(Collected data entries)
-- start --
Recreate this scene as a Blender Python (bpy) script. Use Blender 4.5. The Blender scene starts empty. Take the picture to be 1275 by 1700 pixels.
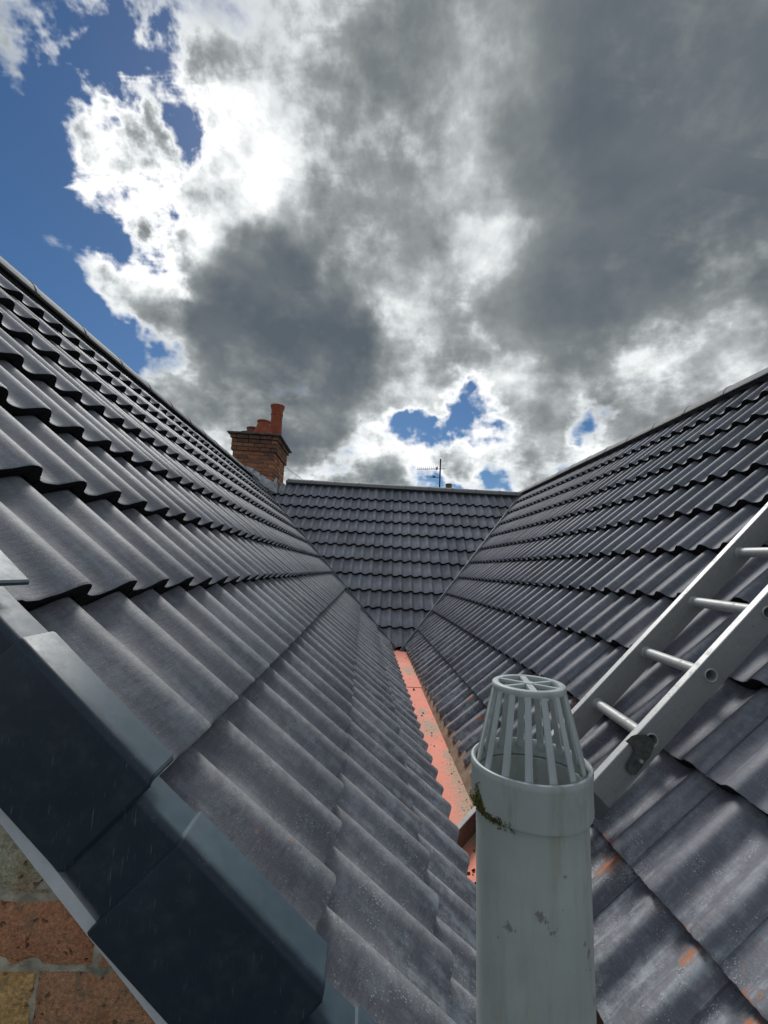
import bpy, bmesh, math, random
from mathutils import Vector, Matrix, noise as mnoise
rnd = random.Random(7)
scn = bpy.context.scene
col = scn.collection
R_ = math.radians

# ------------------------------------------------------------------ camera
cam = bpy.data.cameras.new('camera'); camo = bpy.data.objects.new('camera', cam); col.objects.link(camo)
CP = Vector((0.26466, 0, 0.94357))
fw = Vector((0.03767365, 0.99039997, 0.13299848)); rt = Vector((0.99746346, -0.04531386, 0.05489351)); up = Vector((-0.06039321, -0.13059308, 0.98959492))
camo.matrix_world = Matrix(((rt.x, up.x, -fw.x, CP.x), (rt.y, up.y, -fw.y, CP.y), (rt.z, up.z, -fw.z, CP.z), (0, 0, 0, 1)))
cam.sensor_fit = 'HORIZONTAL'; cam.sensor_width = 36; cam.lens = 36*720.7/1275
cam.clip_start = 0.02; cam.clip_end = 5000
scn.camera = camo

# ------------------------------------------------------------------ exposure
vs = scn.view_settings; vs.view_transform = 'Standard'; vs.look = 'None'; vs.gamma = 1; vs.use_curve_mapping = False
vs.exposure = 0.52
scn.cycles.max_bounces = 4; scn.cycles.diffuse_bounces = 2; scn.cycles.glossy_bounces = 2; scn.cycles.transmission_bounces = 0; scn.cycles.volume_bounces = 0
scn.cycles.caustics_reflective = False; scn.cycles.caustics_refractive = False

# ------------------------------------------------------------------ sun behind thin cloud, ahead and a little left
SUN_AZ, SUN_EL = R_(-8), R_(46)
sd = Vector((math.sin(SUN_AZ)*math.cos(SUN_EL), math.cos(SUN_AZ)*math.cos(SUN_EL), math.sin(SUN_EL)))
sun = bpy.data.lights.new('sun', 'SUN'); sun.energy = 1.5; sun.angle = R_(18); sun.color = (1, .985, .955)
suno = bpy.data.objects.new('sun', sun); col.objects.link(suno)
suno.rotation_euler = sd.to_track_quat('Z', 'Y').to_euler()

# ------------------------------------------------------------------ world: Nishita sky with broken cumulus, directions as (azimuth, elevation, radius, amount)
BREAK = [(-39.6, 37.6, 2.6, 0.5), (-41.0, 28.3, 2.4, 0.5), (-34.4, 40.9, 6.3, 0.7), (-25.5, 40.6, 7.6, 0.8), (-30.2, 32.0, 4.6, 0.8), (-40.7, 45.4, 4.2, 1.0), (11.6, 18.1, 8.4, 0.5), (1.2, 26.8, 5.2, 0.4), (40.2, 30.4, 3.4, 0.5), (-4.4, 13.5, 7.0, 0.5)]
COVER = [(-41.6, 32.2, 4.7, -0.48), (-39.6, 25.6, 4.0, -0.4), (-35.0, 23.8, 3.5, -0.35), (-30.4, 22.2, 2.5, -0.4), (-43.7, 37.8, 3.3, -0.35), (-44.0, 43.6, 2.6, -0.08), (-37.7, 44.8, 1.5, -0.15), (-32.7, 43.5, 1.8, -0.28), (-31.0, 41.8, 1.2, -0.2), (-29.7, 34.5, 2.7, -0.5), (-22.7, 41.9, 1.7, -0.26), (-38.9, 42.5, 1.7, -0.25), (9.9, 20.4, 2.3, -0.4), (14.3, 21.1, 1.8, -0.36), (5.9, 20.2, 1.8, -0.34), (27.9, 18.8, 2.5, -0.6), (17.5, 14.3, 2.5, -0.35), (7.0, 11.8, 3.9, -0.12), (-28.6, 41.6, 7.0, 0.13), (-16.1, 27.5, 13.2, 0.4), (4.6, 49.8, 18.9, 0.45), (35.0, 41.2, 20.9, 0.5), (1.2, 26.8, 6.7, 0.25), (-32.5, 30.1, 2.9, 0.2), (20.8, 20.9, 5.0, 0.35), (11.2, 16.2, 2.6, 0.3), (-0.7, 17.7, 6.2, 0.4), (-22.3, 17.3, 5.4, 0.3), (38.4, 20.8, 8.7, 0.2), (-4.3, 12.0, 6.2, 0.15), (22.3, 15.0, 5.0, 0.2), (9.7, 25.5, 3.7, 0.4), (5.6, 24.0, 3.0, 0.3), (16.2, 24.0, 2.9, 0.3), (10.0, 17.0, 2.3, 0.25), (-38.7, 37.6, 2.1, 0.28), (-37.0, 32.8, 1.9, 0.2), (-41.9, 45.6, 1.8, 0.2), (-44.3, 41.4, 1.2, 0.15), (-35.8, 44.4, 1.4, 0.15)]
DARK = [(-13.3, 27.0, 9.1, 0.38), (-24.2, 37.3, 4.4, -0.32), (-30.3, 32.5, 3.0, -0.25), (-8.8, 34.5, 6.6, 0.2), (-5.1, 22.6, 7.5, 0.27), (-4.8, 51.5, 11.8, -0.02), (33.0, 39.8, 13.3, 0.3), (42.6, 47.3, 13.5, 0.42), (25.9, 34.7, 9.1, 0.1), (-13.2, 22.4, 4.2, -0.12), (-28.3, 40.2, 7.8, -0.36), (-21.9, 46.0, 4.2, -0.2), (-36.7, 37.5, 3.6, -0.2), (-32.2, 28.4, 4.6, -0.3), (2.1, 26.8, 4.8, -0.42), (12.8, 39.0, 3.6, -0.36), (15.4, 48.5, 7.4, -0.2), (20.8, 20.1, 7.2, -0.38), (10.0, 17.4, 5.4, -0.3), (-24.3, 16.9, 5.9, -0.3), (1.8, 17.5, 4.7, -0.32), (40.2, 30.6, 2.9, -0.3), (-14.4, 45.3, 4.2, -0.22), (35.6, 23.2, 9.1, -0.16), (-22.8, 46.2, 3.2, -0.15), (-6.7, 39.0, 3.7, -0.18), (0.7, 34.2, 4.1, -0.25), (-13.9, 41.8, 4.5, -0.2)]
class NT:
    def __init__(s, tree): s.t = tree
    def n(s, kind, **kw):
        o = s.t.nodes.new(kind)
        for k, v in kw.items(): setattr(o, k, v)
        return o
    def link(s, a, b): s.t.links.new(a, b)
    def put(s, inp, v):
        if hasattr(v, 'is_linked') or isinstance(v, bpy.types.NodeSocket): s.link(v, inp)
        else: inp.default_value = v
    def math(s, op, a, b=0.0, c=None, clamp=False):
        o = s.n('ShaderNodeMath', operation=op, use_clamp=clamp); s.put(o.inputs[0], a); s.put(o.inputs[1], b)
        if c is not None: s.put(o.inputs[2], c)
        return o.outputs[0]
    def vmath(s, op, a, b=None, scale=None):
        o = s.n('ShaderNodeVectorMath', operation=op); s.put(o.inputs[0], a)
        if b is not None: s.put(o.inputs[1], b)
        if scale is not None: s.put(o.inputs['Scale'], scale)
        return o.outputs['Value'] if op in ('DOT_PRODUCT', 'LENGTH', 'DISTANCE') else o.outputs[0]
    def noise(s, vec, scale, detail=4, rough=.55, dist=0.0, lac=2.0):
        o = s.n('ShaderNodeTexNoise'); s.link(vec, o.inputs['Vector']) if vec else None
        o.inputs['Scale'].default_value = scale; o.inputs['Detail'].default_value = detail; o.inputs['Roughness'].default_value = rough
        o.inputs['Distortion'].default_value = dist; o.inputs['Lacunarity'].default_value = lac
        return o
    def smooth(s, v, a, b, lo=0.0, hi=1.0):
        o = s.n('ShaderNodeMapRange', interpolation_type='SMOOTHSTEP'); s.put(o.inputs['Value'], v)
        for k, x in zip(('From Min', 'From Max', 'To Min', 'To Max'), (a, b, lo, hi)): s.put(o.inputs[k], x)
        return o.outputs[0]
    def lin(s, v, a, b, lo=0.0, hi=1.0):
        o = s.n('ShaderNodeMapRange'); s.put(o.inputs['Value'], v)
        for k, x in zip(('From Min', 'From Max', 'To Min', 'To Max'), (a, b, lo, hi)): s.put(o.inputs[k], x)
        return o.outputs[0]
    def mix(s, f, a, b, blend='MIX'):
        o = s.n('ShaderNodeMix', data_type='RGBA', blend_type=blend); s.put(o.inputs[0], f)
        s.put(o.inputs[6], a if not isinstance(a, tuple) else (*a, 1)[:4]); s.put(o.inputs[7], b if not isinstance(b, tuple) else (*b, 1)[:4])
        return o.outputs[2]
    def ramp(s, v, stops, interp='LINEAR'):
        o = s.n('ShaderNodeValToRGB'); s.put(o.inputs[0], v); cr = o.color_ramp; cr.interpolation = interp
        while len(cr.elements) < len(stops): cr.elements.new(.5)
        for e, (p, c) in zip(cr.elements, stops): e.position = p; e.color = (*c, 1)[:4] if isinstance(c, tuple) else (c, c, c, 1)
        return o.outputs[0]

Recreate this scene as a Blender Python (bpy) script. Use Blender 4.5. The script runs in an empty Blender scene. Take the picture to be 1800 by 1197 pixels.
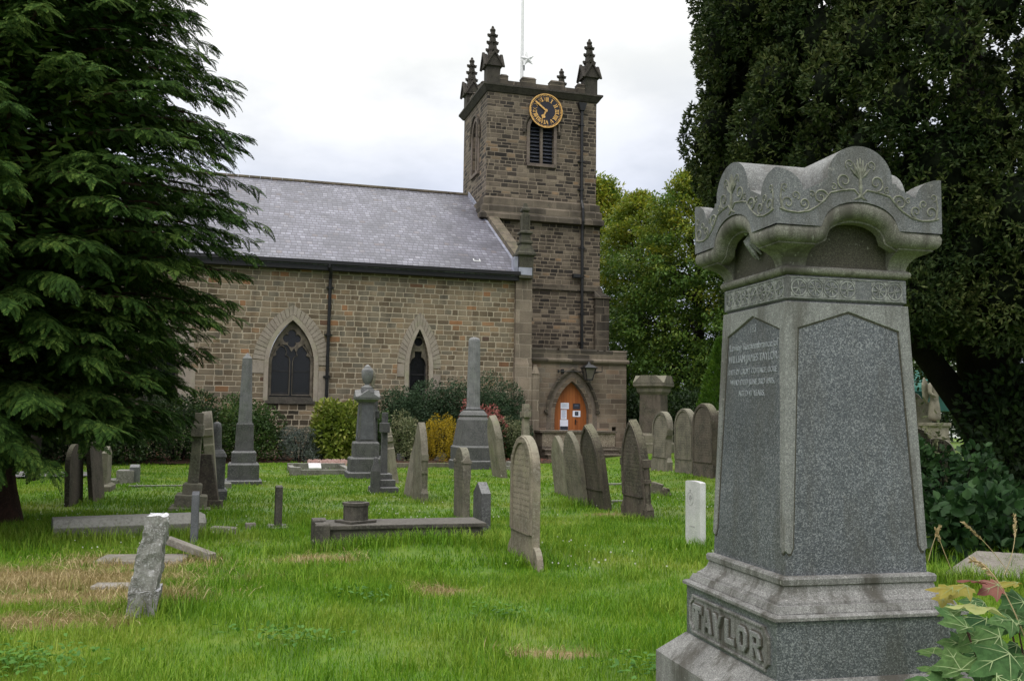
-- end --
- _Aim_
Output the records above as they stand, from the first line to the line with "scn.cycles.caustics_reflective = False;", inclusive, and exclude the pictures.

- _Response for this exercise_
Recreate this scene as a Blender Python (bpy) script. Use Blender 4.5. The Blender scene starts empty. Take the picture to be 1275 by 1700 pixels.
import bpy, bmesh, math, random
from mathutils import Vector, Matrix, noise as mnoise
rnd = random.Random(7)
scn = bpy.context.scene
col = scn.collection
R_ = math.radians

# ------------------------------------------------------------------ camera
cam = bpy.data.cameras.new('camera'); camo = bpy.data.objects.new('camera', cam); col.objects.link(camo)
CP = Vector((0.26466, 0, 0.94357))
fw = Vector((0.03767365, 0.99039997, 0.13299848)); rt = Vector((0.99746346, -0.04531386, 0.05489351)); up = Vector((-0.06039321, -0.13059308, 0.98959492))
camo.matrix_world = Matrix(((rt.x, up.x, -fw.x, CP.x), (rt.y, up.y, -fw.y, CP.y), (rt.z, up.z, -fw.z, CP.z), (0, 0, 0, 1)))
cam.sensor_fit = 'HORIZONTAL'; cam.sensor_width = 36; cam.lens = 36*720.7/1275
cam.clip_start = 0.02; cam.clip_end = 5000
scn.camera = camo

# ------------------------------------------------------------------ exposure
vs = scn.view_settings; vs.view_transform = 'Standard'; vs.look = 'None'; vs.gamma = 1; vs.use_curve_mapping = False
vs.exposure = 0.52
scn.cycles.max_bounces = 4; scn.cycles.diffuse_bounces = 2; scn.cycles.glossy_bounces = 2; scn.cycles.transmission_bounces = 0; scn.cycles.volume_bounces = 0
scn.cycles.caustics_reflective = False; scn.cycles.caustics_refractive = False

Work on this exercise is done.